Start at the first line of the material below and retype each line through the one containing "cam.matrix_world = _m", exactly.

Information supplied:

========

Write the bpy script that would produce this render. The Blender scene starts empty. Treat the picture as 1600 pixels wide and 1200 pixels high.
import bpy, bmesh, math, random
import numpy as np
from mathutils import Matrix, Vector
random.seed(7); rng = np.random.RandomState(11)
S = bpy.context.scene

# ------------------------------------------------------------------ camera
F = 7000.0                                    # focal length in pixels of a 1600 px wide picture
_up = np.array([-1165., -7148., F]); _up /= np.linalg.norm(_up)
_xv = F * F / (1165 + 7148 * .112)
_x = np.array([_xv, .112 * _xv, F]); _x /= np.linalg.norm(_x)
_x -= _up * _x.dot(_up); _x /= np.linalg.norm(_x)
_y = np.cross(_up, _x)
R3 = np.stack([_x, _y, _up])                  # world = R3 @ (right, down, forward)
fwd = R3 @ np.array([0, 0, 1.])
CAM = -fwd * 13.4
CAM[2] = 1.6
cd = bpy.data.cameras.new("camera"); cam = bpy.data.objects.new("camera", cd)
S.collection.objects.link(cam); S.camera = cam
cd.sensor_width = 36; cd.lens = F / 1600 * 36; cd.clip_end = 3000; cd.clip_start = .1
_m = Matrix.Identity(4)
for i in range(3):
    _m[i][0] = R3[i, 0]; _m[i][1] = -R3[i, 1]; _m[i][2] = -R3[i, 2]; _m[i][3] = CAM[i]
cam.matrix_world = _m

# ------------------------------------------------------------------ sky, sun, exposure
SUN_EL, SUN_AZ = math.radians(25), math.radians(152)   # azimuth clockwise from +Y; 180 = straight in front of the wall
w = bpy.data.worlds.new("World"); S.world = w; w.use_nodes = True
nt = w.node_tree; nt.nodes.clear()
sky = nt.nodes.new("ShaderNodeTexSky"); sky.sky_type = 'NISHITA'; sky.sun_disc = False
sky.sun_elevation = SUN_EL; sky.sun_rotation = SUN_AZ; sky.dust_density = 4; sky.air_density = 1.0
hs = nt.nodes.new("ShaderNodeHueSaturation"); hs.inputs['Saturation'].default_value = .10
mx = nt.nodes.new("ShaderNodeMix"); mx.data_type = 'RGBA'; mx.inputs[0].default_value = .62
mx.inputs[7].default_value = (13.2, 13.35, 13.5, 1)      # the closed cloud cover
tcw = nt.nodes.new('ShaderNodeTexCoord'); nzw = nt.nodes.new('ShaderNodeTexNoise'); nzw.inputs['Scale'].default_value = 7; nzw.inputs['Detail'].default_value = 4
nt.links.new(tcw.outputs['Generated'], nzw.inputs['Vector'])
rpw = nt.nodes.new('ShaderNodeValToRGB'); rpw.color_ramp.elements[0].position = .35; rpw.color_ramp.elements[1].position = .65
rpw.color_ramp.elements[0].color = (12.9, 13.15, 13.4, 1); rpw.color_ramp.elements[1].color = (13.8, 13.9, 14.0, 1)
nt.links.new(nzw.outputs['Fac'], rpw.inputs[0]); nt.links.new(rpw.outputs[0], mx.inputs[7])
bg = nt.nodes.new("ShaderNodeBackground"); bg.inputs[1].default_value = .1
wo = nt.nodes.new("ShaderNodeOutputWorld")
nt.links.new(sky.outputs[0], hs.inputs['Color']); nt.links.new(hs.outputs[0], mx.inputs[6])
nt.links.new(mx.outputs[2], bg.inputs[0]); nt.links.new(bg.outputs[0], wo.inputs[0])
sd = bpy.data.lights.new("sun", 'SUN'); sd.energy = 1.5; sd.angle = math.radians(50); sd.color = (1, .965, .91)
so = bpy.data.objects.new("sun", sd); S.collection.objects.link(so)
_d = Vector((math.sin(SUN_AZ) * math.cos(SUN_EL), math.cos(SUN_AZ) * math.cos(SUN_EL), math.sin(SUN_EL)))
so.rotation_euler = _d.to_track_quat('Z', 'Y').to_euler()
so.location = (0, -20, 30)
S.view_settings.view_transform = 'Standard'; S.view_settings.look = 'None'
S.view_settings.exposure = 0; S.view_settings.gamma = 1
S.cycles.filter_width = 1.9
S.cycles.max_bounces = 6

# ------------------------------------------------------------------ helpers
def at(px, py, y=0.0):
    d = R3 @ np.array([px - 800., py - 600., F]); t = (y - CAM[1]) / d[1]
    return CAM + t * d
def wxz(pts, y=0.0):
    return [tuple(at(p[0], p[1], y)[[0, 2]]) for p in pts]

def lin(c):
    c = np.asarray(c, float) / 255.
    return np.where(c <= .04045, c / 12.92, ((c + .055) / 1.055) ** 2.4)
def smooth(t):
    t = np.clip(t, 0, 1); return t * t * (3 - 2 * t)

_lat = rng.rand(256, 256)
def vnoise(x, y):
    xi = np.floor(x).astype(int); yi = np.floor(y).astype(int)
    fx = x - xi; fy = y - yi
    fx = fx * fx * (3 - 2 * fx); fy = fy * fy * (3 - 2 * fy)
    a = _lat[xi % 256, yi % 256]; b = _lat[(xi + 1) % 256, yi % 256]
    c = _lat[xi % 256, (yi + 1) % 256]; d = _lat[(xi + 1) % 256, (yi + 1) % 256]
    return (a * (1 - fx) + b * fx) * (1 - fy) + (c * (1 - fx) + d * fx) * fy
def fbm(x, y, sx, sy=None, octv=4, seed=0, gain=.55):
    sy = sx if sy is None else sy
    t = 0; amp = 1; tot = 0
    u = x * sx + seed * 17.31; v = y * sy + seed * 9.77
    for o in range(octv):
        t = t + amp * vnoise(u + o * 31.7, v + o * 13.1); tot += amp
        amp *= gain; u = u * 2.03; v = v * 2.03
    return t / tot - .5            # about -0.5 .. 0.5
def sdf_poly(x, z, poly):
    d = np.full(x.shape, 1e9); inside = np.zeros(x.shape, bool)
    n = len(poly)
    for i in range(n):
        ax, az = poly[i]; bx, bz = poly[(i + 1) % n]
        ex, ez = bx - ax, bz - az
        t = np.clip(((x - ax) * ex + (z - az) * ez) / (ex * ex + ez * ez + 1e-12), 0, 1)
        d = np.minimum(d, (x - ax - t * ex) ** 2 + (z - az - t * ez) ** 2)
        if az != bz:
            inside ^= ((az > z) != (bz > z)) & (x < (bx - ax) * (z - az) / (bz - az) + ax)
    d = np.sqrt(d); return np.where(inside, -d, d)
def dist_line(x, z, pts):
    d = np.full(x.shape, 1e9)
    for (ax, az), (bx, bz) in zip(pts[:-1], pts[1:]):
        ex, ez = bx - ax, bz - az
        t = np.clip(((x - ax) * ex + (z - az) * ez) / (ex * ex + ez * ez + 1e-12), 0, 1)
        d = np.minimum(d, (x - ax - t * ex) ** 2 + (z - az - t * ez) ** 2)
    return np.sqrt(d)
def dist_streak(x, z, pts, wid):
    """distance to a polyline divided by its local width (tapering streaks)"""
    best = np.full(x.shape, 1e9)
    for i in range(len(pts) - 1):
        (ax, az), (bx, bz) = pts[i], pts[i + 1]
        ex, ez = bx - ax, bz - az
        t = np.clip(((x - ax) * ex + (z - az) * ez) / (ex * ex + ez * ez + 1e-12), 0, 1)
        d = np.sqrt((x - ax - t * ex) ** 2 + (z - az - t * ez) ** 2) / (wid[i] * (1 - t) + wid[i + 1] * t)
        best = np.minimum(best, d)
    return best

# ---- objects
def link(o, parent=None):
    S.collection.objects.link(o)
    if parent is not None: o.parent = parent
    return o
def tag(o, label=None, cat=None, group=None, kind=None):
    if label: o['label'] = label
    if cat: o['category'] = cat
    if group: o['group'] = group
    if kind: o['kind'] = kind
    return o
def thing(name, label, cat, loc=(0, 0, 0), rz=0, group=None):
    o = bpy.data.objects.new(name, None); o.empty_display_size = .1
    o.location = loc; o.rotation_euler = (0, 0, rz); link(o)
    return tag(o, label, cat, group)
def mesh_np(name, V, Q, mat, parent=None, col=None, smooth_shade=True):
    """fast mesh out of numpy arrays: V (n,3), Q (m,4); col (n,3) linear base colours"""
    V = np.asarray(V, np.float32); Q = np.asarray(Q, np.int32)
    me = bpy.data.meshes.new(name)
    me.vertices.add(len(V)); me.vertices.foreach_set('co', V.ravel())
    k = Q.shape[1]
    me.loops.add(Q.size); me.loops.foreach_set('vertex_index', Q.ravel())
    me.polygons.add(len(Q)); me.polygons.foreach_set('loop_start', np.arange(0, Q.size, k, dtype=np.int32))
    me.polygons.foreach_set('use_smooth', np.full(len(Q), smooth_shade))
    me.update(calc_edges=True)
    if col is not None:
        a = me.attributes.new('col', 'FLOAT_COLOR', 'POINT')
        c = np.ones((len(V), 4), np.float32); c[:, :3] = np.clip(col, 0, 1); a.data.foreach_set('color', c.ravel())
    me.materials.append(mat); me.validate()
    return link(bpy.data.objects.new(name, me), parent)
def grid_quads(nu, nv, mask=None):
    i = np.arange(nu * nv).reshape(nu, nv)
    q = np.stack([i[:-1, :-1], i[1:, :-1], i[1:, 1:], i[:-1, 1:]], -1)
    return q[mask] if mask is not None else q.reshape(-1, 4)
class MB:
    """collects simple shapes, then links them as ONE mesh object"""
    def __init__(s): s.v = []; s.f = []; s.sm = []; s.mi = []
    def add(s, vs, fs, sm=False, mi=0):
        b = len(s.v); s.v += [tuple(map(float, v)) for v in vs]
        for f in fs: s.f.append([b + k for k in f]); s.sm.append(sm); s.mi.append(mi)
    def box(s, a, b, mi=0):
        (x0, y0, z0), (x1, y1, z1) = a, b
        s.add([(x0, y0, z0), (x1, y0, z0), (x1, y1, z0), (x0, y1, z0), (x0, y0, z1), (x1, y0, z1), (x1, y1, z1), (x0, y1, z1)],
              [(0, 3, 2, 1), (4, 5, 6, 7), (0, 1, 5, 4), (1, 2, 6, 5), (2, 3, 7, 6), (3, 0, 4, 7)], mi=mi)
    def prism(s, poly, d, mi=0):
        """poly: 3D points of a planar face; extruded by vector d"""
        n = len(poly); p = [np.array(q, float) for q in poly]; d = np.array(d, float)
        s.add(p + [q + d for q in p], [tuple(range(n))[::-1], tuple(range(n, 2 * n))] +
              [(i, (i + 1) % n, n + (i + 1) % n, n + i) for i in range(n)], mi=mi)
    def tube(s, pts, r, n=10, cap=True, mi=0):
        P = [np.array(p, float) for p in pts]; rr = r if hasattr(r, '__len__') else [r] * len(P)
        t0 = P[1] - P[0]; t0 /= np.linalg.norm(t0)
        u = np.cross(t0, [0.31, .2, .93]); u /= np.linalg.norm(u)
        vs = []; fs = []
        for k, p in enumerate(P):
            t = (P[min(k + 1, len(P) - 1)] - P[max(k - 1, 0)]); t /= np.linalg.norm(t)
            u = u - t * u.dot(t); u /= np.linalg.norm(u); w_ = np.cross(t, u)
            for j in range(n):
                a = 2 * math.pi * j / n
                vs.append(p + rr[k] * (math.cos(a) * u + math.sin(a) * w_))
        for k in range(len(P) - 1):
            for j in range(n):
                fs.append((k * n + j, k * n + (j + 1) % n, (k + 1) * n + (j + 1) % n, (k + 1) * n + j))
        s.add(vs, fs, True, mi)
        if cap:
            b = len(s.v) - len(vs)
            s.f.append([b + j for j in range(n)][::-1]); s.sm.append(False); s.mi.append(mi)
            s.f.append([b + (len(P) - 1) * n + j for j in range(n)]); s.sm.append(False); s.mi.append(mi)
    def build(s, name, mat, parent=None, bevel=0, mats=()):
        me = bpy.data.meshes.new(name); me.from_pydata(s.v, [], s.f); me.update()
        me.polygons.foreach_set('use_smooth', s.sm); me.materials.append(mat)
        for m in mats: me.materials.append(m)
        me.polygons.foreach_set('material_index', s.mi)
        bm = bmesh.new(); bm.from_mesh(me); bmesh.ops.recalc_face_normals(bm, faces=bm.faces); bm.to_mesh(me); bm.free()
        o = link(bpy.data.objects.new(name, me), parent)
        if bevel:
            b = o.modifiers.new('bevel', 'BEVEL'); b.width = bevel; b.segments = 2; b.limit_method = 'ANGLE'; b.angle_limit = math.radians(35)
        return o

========

Solved exercise:
Write the bpy script that would produce this render. The Blender scene starts empty. Treat the picture as 1600 pixels wide and 1200 pixels high.
import bpy, bmesh, math, random
import numpy as np
from mathutils import Matrix, Vector
random.seed(7); rng = np.random.RandomState(11)
S = bpy.context.scene

# ------------------------------------------------------------------ camera
F = 7000.0                                    # focal length in pixels of a 1600 px wide picture
_up = np.array([-1165., -7148., F]); _up /= np.linalg.norm(_up)
_xv = F * F / (1165 + 7148 * .112)
_x = np.array([_xv, .112 * _xv, F]); _x /= np.linalg.norm(_x)
_x -= _up * _x.dot(_up); _x /= np.linalg.norm(_x)
_y = np.cross(_up, _x)
R3 = np.stack([_x, _y, _up])                  # world = R3 @ (right, down, forward)
fwd = R3 @ np.array([0, 0, 1.])
CAM = -fwd * 13.4
CAM[2] = 1.6
cd = bpy.data.cameras.new("camera"); cam = bpy.data.objects.new("camera", cd)
S.collection.objects.link(cam); S.camera = cam
cd.sensor_width = 36; cd.lens = F / 1600 * 36; cd.clip_end = 3000; cd.clip_start = .1
_m = Matrix.Identity(4)
for i in range(3):
    _m[i][0] = R3[i, 0]; _m[i][1] = -R3[i, 1]; _m[i][2] = -R3[i, 2]; _m[i][3] = CAM[i]
cam.matrix_world = _m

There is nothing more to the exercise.